INPUT MATERIAL =>
################

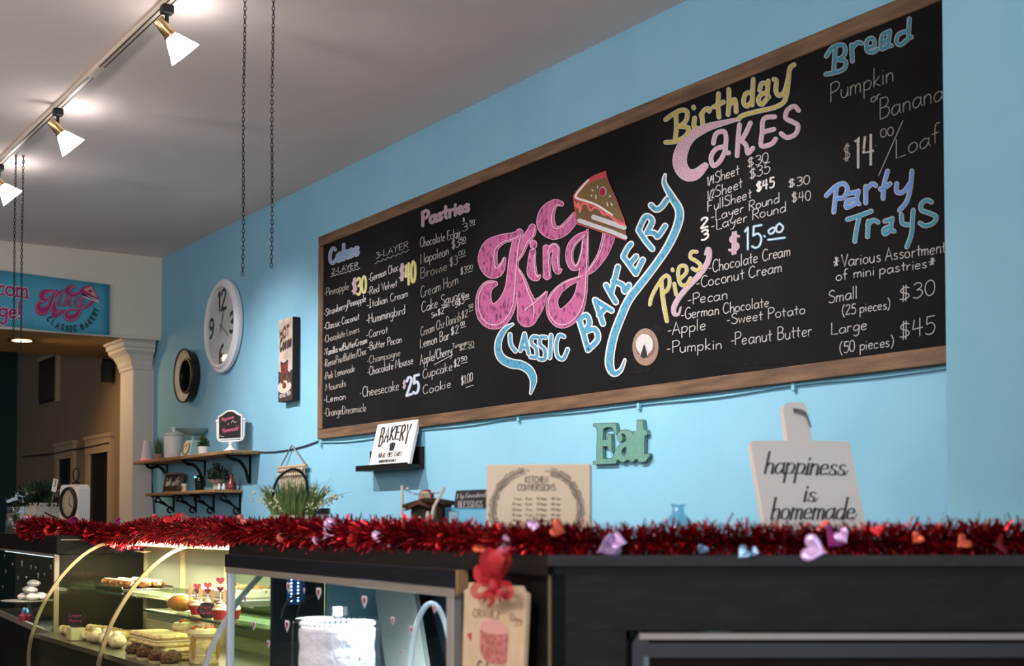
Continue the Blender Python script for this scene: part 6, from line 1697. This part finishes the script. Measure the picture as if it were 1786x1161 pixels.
for row in range(6):
    y = 628+82*row
    for tx, xa, xb3 in (('1 cup', 490, 610), ('8 oz', 675, 770), ('16 tbsp', 840, 990), ('48 tsp', 1060, 1200)):
        tx2 = [tx, tx.replace('1 ', '34 ').replace('8', '6').replace('16', '12').replace('48', '36'), tx.replace('1 ', '23 ').replace('8', '5').replace('16', '11').replace('48', '32'), tx.replace('1 ', '12 ').replace('8', '4').replace('16', '8').replace('48', '24'), tx.replace('1 ', '13 ').replace('8', '3').replace('16', '5').replace('48', '16'), tx.replace('1 ', '14 ').replace('8', '2').replace('16', '4').replace('48', '12')][row]
        d.text(tx2, kx_(xa-(20 if row and xa == 490 else 0), y), kx_(xb3, y), 36/1590, .006, jit=0)
d.build('table_lettering', mat('faded_ink_light', '8b7a6e', .8), kcv, world=False)
d = Dec(kf); dl = Dec(kf)
wl = crom([kx_(*p) for p in [(650,195),(520,235),(400,310),(310,400),(250,490),(200,600),(172,720),(170,850),(205,970),(250,1030)]], 5)
wr = crom([kx_(*p) for p in [(1060,205),(1180,250),(1290,320),(1370,400),(1420,490),(1470,580),(1500,700),(1510,820),(1480,930),(1430,1020)]], 5)
rng = random.Random(4)
for W__ in (wl, wr):
    d.strip(W__, .009)
    for i in range(1, len(W__)-1):
        a, b = W__[i-1], W__[i+1]; dx, dy = b[0]-a[0], b[1]-a[1]; l_ = sqrt(dx*dx+dy*dy)
        for sg in (-1, 1):
            L_ = rng.uniform(.02, .036); ex, ey = W__[i][0]+(-dx*.3+sg*dy)/l_*L_, W__[i][1]+(-dy*.3-sg*dx)/l_*L_
            d.strip([W__[i], (ex, ey)], .0035)
            if rng.random() < .75: dl.disc((ex, ey), .008, .011, .0004, 10, r0=.6)
    for e_ in (W__[0],): dl.disc((e_[0]+(.03 if W__ is wl else -.03), e_[1]-.004), .024, .009, .0004, 14, r0=.7)
d.build('wreath_stems', LINK2, kcv, world=False); dl.build('wreath_leaves', LINK, kcv, world=False)

# blue glass bottle
bp_ = P(1183, 900, 2.95)
r = root('blue_glass_bottle', 'small blue glass bottle with flared neck behind the tinsel', 'bottle', (bp_.x, bp_.y, TOPZ))
hN = P(1183, 879, 2.95).z - TOPZ
BG = thin_glass('blue_glass', 'c4e6f0', .10, .02, .6)
R2 = 27*mpp(2.95)
MB().lathe([(0, .001), (R2*.7, .001), (R2, .02), (R2, hN-.055), (R2*.8, hN-.034), (.013, hN-.020), (.0115, hN-.006), (.0165, hN-.002), (.0165, hN), (.0115, hN)], 36).build('bottle_glass', BG, r, smooth=True)

# black blessings sign on a clear riser
rz_ = 3.42
ra = P(778, 886, rz_)
Mr = Matrix.Translation((ra.x, ra.y, TOPZ)) @ Matrix.Rotation(RZI-radians(6), 4, 'Z')
rs2 = root('acrylic_riser', 'clear blue-tinted acrylic riser box carrying the black blessings sign', 'riser', M=Mr)
RH = ra.z - TOPZ; RW = 88*mpp(rz_)
AC = thin_glass('acrylic_blue', 'e2eff4', .03, .0, .3)
for lo, hi in (((0, 0, 0), (RW, .003, RH-.003)), ((0, 0, 0.0), (.003, .14, RH-.003)), ((0, 0, RH-.003), (RW, .14, RH))): MB().box(lo, hi).build('acrylic_panel', AC, rs2)
m_ = MB().tube([(0, 0, RH), (RW, 0, RH)], .0016, 5).tube([(0, 0, 0), (0, 0, RH)], .0012, 5); m_.build('bright_edge', mat('acrylic_edge', '3f7f9d', .3), rs2)
MB().box((.008, -.003, RH-.038), (.03, -.0005, RH-.008)).build('label_card', mat('card_pale_blue', 'a9cbe0', .6), rs2)
m_ = MB()
for lo, hi in (((.007, -.004, RH-.039), (.031, -.003, RH-.0375)), ((.007, -.004, RH-.0085), (.031, -.003, RH-.007)), ((.0297, -.004, RH-.039), (.031, -.003, RH-.007))): m_.box(lo, hi)
for i in range(2): m_.box((.011, -.004, RH-.020-.008*i), (.026, -.003, RH-.0188-.008*i))
m_.build('card_border', mat('card_blue_ink', '2a5f8a', .6), rs2)
pbz = P(800, 885, rz_)
Ms = Matrix.Translation((0, 0, .0006)) @ Mr @ Matrix.Translation((.017+.0, .03, RH)) @ Matrix.Rotation(radians(-6), 4, 'X')
sg_ = root('blessings_sign', 'black sign with white script My Greatest Blessings beside the cream canvas', 'sign', M=Ms)
SW2 = 80*mpp(rz_); SH2_ = 31*mpp(rz_)
MB().prism([(-.002, 0), (SW2, 0), (SW2, SH2_*1.1), (.003, SH2_)], 0, .012).build('panel', BLACK, sg_)
wi = mat('sign_white_ink', 'd8d4d2', .8)
d = Dec(lambda u, v, l: Vector((u*SW2, -.0004-l, v*SH2_))); d.text('My Greatest', (.05, .58), (.70, .66), .34, .0, jit=0, updir=1) if False else None
d = Dec(lambda u, v, l: Vector((u, -.0004-l, v)))
d.script('My Greatest', (.005, SH2_*.55), (.078, SH2_*.66), SH2_*.27, .0014, .15, 1)
d.text('BLESSINGS', (.009, SH2_*.03), (.070, SH2_*.05), SH2_*.36, .0015, jit=0, updir=1)
d.build('lettering', wi, sg_, world=False)

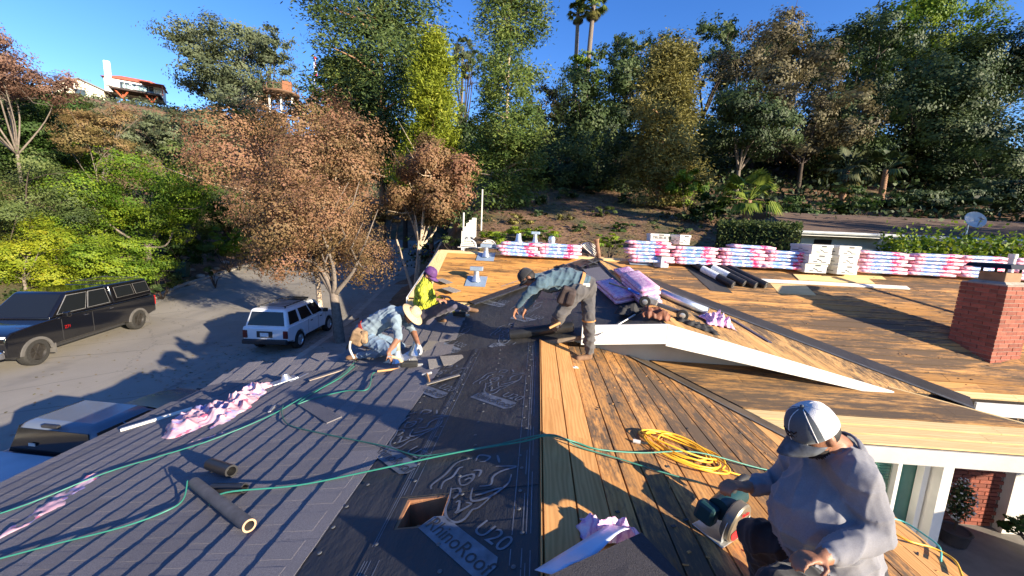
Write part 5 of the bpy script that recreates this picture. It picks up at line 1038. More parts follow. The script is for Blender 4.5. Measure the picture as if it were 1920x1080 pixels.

################

YOUR INSTRUCTIONS => Skip the pictures and transcribe the rest of the records exactly.

THE COMPLETED TASK =>
Continue the Blender Python script for this scene: part 6, from line 1697. This part finishes the script. Measure the picture as if it were 1786x1161 pixels.
for row in range(6):
    y = 628+82*row
    for tx, xa, xb3 in (('1 cup', 490, 610), ('8 oz', 675, 770), ('16 tbsp', 840, 990), ('48 tsp', 1060, 1200)):
        tx2 = [tx, tx.replace('1 ', '34 ').replace('8', '6').replace('16', '12').replace('48', '36'), tx.replace('1 ', '23 ').replace('8', '5').replace('16', '11').replace('48', '32'), tx.replace('1 ', '12 ').replace('8', '4').replace('16', '8').replace('48', '24'), tx.replace('1 ', '13 ').replace('8', '3').replace('16', '5').replace('48', '16'), tx.replace('1 ', '14 ').replace('8', '2').replace('16', '4').replace('48', '12')][row]
        d.text(tx2, kx_(xa-(20 if row and xa == 490 else 0), y), kx_(xb3, y), 36/1590, .006, jit=0)
d.build('table_lettering', mat('faded_ink_light', '8b7a6e', .8), kcv, world=False)
d = Dec(kf); dl = Dec(kf)
wl = crom([kx_(*p) for p in [(650,195),(520,235),(400,310),(310,400),(250,490),(200,600),(172,720),(170,850),(205,970),(250,1030)]], 5)
wr = crom([kx_(*p) for p in [(1060,205),(1180,250),(1290,320),(1370,400),(1420,490),(1470,580),(1500,700),(1510,820),(1480,930),(1430,1020)]], 5)
rng = random.Random(4)
for W__ in (wl, wr):
    d.strip(W__, .009)
    for i in range(1, len(W__)-1):
        a, b = W__[i-1], W__[i+1]; dx, dy = b[0]-a[0], b[1]-a[1]; l_ = sqrt(dx*dx+dy*dy)
        for sg in (-1, 1):
            L_ = rng.uniform(.02, .036); ex, ey = W__[i][0]+(-dx*.3+sg*dy)/l_*L_, W__[i][1]+(-dy*.3-sg*dx)/l_*L_
            d.strip([W__[i], (ex, ey)], .0035)
            if rng.random() < .75: dl.disc((ex, ey), .008, .011, .0004, 10, r0=.6)
    for e_ in (W__[0],): dl.disc((e_[0]+(.03 if W__ is wl else -.03), e_[1]-.004), .024, .009, .0004, 14, r0=.7)
d.build('wreath_stems', LINK2, kcv, world=False); dl.build('wreath_leaves', LINK, kcv, world=False)

# blue glass bottle
bp_ = P(1183, 900, 2.95)
r = root('blue_glass_bottle', 'small blue glass bottle with flared neck behind the tinsel', 'bottle', (bp_.x, bp_.y, TOPZ))
hN = P(1183, 879, 2.95).z - TOPZ
BG = thin_glass('blue_glass', 'c4e6f0', .10, .02, .6)
R2 = 27*mpp(2.95)
MB().lathe([(0, .001), (R2*.7, .001), (R2, .02), (R2, hN-.055), (R2*.8, hN-.034), (.013, hN-.020), (.0115, hN-.006), (.0165, hN-.002), (.0165, hN), (.0115, hN)], 36).build('bottle_glass', BG, r, smooth=True)

# black blessings sign on a clear riser
rz_ = 3.42
ra = P(778, 886, rz_)
Mr = Matrix.Translation((ra.x, ra.y, TOPZ)) @ Matrix.Rotation(RZI-radians(6), 4, 'Z')
rs2 = root('acrylic_riser', 'clear blue-tinted acrylic riser box carrying the black blessings sign', 'riser', M=Mr)
RH = ra.z - TOPZ; RW = 88*mpp(rz_)
AC = thin_glass('acrylic_blue', 'e2eff4', .03, .0, .3)
for lo, hi in (((0, 0, 0), (RW, .003, RH-.003)), ((0, 0, 0.0), (.003, .14, RH-.003)), ((0, 0, RH-.003), (RW, .14, RH))): MB().box(lo, hi).build('acrylic_panel', AC, rs2)
m_ = MB().tube([(0, 0, RH), (RW, 0, RH)], .0016, 5).tube([(0, 0, 0), (0, 0, RH)], .0012, 5); m_.build('bright_edge', mat('acrylic_edge', '3f7f9d', .3), rs2)
MB().box((.008, -.003, RH-.038), (.03, -.0005, RH-.008)).build('label_card', mat('card_pale_blue', 'a9cbe0', .6), rs2)
m_ = MB()
for lo, hi in (((.007, -.004, RH-.039), (.031, -.003, RH-.0375)), ((.007, -.004, RH-.0085), (.031, -.003, RH-.007)), ((.0297, -.004, RH-.039), (.031, -.003, RH-.007))): m_.box(lo, hi)
for i in range(2): m_.box((.011, -.004, RH-.020-.008*i), (.026, -.003, RH-.0188-.008*i))
m_.build('card_border', mat('card_blue_ink', '2a5f8a', .6), rs2)
pbz = P(800, 885, rz_)
Ms = Matrix.Translation((0, 0, .0006)) @ Mr @ Matrix.Translation((.017+.0, .03, RH)) @ Matrix.Rotation(radians(-6), 4, 'X')
sg_ = root('blessings_sign', 'black sign with white script My Greatest Blessings beside the cream canvas', 'sign', M=Ms)
SW2 = 80*mpp(rz_); SH2_ = 31*mpp(rz_)
MB().prism([(-.002, 0), (SW2, 0), (SW2, SH2_*1.1), (.003, SH2_)], 0, .012).build('panel', BLACK, sg_)
wi = mat('sign_white_ink', 'd8d4d2', .8)
d = Dec(lambda u, v, l: Vector((u*SW2, -.0004-l, v*SH2_))); d.text('My Greatest', (.05, .58), (.70, .66), .34, .0, jit=0, updir=1) if False else None
d = Dec(lambda u, v, l: Vector((u, -.0004-l, v)))
d.script('My Greatest', (.005, SH2_*.55), (.078, SH2_*.66), SH2_*.27, .0014, .15, 1)
d.text('BLESSINGS', (.009, SH2_*.03), (.070, SH2_*.05), SH2_*.36, .0015, jit=0, updir=1)
d.build('lettering', wi, sg_, world=False)

Write part 5 of the bpy script that recreates this picture. It picks up at line 1038. More parts follow. The script is for Blender 4.5. Measure the picture as if it were 1920x1080 pixels.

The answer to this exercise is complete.